→ **Data to use**
● ● ● ● ● ● ●
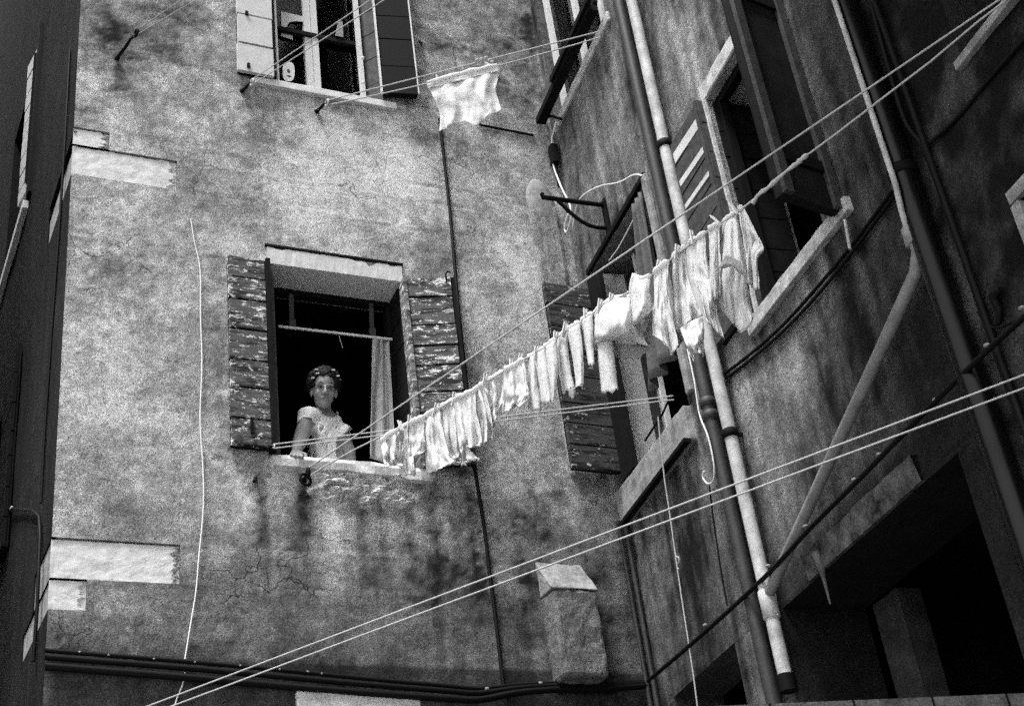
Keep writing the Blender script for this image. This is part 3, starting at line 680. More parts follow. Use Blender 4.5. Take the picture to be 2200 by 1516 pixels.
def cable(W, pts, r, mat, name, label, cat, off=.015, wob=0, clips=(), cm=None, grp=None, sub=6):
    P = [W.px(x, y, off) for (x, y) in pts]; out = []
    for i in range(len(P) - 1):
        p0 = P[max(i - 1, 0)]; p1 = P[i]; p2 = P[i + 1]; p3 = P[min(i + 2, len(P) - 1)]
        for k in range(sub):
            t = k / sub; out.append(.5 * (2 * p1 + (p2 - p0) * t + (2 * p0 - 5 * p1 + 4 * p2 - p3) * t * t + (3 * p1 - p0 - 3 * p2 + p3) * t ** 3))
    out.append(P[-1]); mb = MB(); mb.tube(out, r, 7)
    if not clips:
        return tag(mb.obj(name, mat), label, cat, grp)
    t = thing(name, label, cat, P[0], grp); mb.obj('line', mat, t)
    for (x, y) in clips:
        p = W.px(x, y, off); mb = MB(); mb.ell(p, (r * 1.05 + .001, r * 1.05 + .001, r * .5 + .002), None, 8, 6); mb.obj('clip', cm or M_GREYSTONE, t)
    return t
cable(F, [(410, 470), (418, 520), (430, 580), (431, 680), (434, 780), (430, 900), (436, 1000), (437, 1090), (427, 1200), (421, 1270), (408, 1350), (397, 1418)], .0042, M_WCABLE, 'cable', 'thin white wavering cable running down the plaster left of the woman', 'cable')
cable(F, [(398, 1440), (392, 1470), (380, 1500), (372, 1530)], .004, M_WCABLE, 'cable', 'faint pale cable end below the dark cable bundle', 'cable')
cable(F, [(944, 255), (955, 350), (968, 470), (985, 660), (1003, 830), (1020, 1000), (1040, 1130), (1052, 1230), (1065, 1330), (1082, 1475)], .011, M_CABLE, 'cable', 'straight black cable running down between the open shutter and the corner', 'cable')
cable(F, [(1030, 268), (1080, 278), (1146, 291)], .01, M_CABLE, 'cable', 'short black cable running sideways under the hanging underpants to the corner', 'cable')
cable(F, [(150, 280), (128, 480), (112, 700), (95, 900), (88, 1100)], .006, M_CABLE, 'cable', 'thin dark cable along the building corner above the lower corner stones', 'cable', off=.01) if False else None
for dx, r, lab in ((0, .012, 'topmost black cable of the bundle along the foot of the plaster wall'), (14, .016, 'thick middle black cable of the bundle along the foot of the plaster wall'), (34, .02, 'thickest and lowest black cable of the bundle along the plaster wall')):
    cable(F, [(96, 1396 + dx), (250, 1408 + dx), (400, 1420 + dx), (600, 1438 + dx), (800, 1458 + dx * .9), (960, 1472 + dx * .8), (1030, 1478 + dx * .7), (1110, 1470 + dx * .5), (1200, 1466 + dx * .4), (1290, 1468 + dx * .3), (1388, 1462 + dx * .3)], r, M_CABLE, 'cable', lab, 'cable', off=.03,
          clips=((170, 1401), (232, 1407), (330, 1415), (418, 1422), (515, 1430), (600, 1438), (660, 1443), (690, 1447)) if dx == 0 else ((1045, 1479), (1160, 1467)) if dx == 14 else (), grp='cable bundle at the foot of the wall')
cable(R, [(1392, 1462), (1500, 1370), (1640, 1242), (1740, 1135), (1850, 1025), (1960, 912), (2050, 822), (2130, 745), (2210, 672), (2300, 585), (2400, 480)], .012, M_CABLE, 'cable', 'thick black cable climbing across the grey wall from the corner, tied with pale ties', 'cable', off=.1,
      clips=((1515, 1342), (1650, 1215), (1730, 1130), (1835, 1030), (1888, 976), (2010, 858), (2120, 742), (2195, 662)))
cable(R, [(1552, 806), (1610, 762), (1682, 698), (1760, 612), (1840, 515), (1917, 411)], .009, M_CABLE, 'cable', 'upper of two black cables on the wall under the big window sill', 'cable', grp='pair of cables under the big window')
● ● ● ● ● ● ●
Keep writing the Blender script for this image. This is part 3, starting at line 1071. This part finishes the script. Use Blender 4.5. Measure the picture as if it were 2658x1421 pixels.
● ● ● ● ● ● ●
→ **The request**
Select every line in the records above that contains the word "writing".

→ **Answer to the problem**
Keep writing the Blender script for this image. This is part 3, starting at line 680. More parts follow. Use Blender 4.5. Take the picture to be 2200 by 1516 pixels.
Keep writing the Blender script for this image. This is part 3, starting at line 1071. This part finishes the script. Use Blender 4.5. Measure the picture as if it were 2658x1421 pixels.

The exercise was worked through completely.